Not having an opportunity of sending this I shall add a few lines more; tho not with a heart so gay. I have been attending the sick chamber of our Neighbour Trot whose affliction I most sensibly feel but cannot discribe, striped of two lovely children in one week. Gorge the Eldest died on wedensday and Billy the youngest on fryday, with the Canker fever, a terible disorder so much like the thr[o]at distemper, that it differs but little from it. Betsy Cranch has been very bad, but upon the recovery. Becky Peck they do not expect will live out the day. Many grown person[s] are now sick with it, in this [street?] 5. It rages much in other Towns. The Mumps too are very frequent. Isaac is now confined with it. Our own little flock are yet well. My Heart trembles with anxiety for them. God preserve them.
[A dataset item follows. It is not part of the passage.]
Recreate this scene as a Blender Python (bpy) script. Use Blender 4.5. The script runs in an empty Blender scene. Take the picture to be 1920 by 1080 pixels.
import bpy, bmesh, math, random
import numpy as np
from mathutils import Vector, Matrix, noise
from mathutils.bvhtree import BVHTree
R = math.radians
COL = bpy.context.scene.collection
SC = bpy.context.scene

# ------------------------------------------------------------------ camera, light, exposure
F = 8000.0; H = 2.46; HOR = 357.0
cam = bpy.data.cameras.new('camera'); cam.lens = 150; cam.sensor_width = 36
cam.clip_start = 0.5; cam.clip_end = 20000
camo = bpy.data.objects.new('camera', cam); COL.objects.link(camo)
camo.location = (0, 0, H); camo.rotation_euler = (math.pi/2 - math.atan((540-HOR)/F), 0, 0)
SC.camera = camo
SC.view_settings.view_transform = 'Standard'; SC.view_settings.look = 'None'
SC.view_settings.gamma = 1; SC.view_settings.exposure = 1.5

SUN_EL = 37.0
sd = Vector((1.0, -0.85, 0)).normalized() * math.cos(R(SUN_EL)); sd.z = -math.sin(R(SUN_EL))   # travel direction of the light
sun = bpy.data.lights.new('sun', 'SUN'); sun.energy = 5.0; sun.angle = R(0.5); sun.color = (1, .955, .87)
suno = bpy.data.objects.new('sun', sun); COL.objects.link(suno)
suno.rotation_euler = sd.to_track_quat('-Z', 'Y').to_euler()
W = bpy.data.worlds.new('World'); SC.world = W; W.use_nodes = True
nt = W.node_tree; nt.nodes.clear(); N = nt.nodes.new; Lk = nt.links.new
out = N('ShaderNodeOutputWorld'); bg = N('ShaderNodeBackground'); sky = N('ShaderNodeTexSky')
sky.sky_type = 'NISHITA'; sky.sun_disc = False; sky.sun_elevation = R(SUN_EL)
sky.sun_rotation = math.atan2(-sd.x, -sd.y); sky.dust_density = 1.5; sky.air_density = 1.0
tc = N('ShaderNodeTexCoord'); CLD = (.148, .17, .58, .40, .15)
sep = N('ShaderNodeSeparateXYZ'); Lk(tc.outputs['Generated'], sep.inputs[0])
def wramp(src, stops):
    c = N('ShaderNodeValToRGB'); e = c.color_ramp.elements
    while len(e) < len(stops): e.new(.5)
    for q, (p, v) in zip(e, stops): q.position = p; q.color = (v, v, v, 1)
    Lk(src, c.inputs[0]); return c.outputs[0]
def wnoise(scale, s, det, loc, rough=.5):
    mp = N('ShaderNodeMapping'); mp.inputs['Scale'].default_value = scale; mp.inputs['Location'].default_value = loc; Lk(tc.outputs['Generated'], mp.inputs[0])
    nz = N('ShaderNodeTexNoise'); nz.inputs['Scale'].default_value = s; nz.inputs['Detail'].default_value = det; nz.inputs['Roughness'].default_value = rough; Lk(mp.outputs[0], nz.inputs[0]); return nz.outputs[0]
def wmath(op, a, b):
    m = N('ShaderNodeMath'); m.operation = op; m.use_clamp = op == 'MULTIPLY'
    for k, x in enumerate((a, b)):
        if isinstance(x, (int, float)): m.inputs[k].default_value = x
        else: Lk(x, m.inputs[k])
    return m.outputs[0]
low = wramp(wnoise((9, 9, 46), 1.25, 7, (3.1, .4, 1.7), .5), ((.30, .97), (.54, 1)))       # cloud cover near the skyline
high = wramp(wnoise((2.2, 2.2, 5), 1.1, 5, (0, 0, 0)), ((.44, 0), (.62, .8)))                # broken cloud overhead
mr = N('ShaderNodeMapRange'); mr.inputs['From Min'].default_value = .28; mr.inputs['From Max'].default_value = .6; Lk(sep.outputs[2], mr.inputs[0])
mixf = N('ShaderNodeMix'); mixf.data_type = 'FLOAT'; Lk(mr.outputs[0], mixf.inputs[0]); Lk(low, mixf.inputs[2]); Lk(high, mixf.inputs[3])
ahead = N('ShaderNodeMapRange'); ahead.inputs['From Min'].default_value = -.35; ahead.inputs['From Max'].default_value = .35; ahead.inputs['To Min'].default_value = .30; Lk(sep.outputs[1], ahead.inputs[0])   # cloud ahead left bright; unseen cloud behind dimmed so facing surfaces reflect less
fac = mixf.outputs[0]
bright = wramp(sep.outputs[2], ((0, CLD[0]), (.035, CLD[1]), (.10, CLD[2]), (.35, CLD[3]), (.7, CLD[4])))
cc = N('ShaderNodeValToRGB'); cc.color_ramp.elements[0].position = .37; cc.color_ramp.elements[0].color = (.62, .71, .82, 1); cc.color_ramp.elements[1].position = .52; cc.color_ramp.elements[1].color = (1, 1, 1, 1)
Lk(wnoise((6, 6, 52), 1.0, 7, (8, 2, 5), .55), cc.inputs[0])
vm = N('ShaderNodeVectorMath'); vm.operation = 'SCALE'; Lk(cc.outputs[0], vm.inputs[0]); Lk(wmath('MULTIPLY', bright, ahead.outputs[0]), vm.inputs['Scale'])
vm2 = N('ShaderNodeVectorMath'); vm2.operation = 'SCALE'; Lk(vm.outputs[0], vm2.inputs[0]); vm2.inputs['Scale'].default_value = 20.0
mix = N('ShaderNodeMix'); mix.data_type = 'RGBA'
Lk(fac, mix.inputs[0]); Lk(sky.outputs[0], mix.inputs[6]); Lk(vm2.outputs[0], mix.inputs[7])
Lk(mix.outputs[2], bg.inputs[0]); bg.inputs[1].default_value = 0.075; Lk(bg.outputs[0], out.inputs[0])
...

I want to hear much oftener from you than I do. March 8 was the last date of any that I have yet had.—You inquire of whether I am making Salt peter. I have not yet attempted it, but after Soap making believe I shall make the experiment. I find as much as I can do to manufacture cloathing for my family which would else be Naked. I know of but one person in this part of the Town who has made any, that is Mr. Tertias Bass as he is calld who has got very near an hundred weight which has been found to be very good. I have heard of some others in the other parishes. Mr. Reed of Weymouth has been applied to, to go to Andover to the mills which are now at work, and has gone. I have lately seen a small Manuscrip de[s]cribing the proportions for the various sorts of powder, fit for cannon, small arms and pistols. If it would be of any Service your way I will get it transcribed and send it to you.—Every one of your Friend[s] send their Regards, and all the little ones. Your Brothers youngest child lies bad with convulsion fitts. Adieu. I need not say how much I am Your ever faithfull Friend.